Rethinking Social Categories in Indonesian History


DATE
Tuesday March 12, 2024
TIME
4:00 PM - 5:30 PM
COST
Free

About this event
The talk coalesces around the themes of political ideology, religion and ethnicity, and how they intersect with women and family-making in Indonesia. Particular focus will be put on the sources and findings of the authors, who illustrate the machinations that powered everyday life in late 19th and early 20th century Indonesia and how they echo into the contemporary.

About the Speakers

Dr. Guo-Quan Seng is Assistant Professor in the Department of History at the National University of Singapore. He is a historian of Chinese societies in Southeast Asia, with a special interest in race, gender, and sexuality formations in the region, and how they have been shaped by empires, migration, and global capitalism. He will discuss his book, Strangers in the Family: Gender, Patriliny, and the Chinese in Colonial Indonesia (Cornell, 2023).

Strangers in the Family provides a gendered history of settler Chinese community formation in Indonesia during the Dutch colonial period (1816–1942). At the heart of this story lies the creolization of patrilineal Confucian marital and familial norms to the colonial legal, moral, and sexual conditions of urban Java. It tells the history of community- formation from the perspective of women who were subordinate to, and alienated from, full Chinese selfhood. From native concubines and mothers, creole Chinese daughters, and wives and matriarchs, to the first generation of colonial-educated feminists, Seng showcases women’s moral agency as they negotiated, manipulated, and debated men in positions of authority over their rights in marriage formation and dissolution.

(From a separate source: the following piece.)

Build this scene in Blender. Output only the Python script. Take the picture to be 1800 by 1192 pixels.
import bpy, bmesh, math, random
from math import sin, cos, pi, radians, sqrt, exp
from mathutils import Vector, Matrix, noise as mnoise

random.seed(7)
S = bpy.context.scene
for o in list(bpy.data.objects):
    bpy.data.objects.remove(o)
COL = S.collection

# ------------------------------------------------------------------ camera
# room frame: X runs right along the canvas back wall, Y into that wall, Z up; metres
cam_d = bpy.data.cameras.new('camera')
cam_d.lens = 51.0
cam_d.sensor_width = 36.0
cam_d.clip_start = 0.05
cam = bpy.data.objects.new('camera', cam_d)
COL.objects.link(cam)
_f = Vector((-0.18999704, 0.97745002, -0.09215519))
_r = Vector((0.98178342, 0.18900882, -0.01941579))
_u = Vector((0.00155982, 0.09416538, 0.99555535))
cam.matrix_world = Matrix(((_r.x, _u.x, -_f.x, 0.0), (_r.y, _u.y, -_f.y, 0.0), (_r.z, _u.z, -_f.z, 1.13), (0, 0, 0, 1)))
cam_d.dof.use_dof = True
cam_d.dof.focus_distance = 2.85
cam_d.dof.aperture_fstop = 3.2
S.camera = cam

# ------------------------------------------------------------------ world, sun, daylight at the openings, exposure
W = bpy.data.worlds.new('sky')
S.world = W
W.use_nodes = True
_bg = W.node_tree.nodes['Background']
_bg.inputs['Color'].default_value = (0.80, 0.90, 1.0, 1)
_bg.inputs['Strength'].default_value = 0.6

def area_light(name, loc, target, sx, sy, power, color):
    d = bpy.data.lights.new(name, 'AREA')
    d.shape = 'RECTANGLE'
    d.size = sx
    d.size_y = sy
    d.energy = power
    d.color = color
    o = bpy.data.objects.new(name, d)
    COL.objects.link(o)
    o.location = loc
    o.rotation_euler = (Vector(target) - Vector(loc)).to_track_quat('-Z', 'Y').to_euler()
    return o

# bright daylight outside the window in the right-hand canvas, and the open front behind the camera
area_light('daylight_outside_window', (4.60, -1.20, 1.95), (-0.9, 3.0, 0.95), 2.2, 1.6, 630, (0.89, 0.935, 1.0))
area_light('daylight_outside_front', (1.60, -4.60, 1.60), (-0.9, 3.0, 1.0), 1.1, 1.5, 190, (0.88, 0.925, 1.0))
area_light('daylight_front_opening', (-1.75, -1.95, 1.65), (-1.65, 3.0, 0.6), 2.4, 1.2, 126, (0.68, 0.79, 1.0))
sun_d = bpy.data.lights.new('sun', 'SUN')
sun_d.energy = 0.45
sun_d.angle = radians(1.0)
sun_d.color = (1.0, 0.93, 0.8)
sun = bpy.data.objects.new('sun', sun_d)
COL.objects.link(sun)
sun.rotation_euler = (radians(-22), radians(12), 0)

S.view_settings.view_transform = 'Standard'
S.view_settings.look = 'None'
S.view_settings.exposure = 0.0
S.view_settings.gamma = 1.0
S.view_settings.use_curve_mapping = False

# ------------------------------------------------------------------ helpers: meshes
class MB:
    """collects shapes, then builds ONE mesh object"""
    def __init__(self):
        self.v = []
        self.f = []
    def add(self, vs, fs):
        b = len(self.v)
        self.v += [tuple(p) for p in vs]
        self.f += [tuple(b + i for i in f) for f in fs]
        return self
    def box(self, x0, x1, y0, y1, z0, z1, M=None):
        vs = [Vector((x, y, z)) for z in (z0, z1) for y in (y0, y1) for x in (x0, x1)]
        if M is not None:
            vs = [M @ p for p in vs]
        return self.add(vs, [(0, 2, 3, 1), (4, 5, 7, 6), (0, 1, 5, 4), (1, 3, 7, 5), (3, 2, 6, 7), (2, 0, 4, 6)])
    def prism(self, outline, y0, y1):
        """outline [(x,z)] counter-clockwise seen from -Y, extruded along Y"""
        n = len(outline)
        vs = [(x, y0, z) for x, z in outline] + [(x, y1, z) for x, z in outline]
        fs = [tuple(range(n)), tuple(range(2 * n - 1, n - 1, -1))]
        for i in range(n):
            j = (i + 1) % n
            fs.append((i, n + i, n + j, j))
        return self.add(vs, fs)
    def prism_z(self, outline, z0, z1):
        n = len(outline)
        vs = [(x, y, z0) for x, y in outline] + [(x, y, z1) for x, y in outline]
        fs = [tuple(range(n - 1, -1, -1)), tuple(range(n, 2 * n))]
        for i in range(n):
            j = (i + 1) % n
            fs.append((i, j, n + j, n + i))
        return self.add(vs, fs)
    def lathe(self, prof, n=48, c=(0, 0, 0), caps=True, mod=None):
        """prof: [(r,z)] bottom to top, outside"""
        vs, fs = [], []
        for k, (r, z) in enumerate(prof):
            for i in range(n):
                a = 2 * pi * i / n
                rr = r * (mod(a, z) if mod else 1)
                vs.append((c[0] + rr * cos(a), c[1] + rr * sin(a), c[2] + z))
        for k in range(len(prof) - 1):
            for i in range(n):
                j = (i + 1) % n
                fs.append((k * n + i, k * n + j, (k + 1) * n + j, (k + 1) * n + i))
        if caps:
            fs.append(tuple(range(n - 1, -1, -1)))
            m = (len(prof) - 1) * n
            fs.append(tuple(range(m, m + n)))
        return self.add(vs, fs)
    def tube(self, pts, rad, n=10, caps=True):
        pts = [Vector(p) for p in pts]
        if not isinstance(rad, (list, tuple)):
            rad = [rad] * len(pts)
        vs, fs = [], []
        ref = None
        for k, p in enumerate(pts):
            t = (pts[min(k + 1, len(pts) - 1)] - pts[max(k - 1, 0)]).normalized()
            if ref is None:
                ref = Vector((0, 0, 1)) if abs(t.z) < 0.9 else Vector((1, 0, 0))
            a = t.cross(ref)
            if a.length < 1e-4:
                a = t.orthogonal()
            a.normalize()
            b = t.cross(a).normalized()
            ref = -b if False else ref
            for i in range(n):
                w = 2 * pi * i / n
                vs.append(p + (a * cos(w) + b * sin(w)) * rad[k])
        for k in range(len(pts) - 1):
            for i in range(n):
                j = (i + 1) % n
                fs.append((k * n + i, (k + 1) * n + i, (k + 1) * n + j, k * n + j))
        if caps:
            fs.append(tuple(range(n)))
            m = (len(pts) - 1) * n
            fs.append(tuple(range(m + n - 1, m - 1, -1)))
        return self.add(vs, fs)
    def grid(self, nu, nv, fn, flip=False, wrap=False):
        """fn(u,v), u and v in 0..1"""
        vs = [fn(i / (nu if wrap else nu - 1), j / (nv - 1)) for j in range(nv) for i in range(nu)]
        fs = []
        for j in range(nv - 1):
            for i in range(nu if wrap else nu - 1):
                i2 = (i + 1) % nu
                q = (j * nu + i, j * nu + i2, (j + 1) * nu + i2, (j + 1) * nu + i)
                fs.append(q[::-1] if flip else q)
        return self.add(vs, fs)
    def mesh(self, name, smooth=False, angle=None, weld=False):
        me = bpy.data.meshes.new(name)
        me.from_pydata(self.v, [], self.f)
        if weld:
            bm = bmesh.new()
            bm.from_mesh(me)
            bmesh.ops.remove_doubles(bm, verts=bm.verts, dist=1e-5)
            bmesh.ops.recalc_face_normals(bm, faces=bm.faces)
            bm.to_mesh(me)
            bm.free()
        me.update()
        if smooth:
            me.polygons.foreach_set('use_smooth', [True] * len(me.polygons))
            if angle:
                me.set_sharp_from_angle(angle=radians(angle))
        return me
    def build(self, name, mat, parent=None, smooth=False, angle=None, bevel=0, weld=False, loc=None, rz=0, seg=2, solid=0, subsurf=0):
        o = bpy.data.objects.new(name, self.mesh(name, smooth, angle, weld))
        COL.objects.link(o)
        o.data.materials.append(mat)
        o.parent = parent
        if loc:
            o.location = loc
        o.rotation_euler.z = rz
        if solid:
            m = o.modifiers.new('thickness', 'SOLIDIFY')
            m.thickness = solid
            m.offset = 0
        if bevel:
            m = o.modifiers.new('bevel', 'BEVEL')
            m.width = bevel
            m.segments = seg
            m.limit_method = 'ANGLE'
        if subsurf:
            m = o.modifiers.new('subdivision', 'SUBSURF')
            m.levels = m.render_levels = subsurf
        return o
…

Dr. Lin Hongxuan is Assistant Professor in the Department of Southeast Asian Studies at the National University of Singapore. His research focuses on conciliations of Islam and Marxism in the Malay Archipelago and South Asia, but is expanding to include the production and circulation of progressive Islamic ideas across the Indian Ocean in the twentieth century. He will discuss his book, Ummah Yet Proletariat: Islam, Marxism and the Making of the Indonesian Republic (Oxford, 2023).

Ummah Yet Proletariat explores the relationship between Islam and Marxism in the Netherlands East Indies (NEI) and Indonesia from the 1910s to the 1965-66 massacres. Lin demonstrates how, in contrast to state-driven narratives, Muslim identity and Marxist analytical frameworks coexisted in Indonesian minds, as well as how individuals’ Islamic faith shaped their openness to Marxist ideas. Examining Indonesian-language print culture, including newspapers, books, pamphlets, memoirs, letters, novels, plays, and poetry, Lin shows how deeply embedded the confluences of Islam and Marxism were in the Indonesian nationalist project.